[11.03.2016]

SMALL BUSINESS TAX ATTACK #4

 

 

Small Business Tax Attack Blogs 2016 #4

 

RENTAL INCOME

 

 

STAMP DUTY SURCHARGE

Buy-To-Let properties, along with any other second properties (including the shared purchase of a house for your children) will be hit with an additional 3% of stamp duty from 1 April 2016, seriously denting the viability of many rental properties.

WHAT CAN YOU DO ABOUT IT?

There isn’t a great deal you can do about it.   You’re running out of time to purchase a property before the new tax kicks in. Prices could also be boosted in the short-term as landlords try to beat the deadline.
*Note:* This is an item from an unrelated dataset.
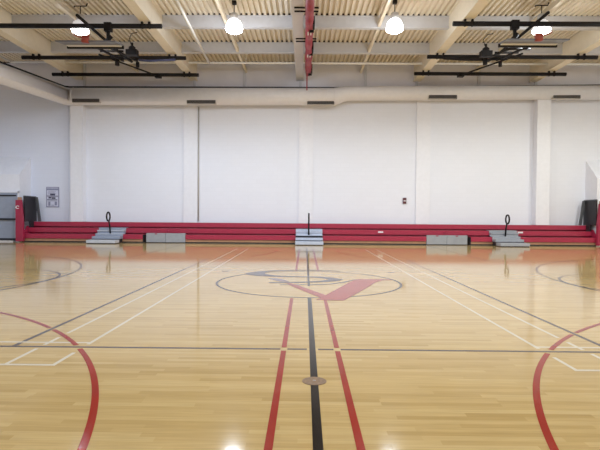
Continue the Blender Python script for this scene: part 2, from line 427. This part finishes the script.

With property being such a major investment, maybe it’s best to wait and see what happens.  Even a modest drop in prices would more than make-up for the extra stamp duty.

 

NO MORE WEAR & TEAR ALLOWANCE

Another blow on rental income from 6 April 2016 is the withdrawal of the 10% wear & tear allowance for furnished rental properties. From that date, landlords can only claim the cost of actual replacements and the initial furnishing of a property prior to renting it out, cannot be claimed.

WHAT CAN YOU DO ABOUT IT?

There is a short-term opportunity, which is to delay the purchase of replacement furniture and repairs until the new tax year, if at all possible.  You will be able to claim the wear and tear allowance for 2015/16 and the actual replacement costs in 2016/17.

 

INTEREST RELIEF RESTRICTION

The restriction of mortgage interest relief for higher-rate taxpayers has attracted plenty of headlines.  But nothing will change until April 2017 and the changes are being phased in over 4 years so will not take full effect until April 2020.  The way this restriction will operate is even worse than it sounds, as it will prevent many landlords from making taxable losses, which means profits will be taxed harder.

WHAT CAN YOU DO ABOUT IT?

Well, there are always options but they come with risks of their own.

 

You can set up a company but there are a number of complications (how to get the property into a company without having to pay stamp duty again and maybe capital gains tax too, double tax whammy when you sell as the company will pay tax on the capital gain and then you will still have to get the funds out of the company, possible complications in transferring  mortgages, and so on).

 

You could exit the rental property market, but if everyone does that at the same time, prices are likely to be depressed.

 

In short, because there are so many variables and each situation is different, it is important to seek advice and get a personalised review of your rental business.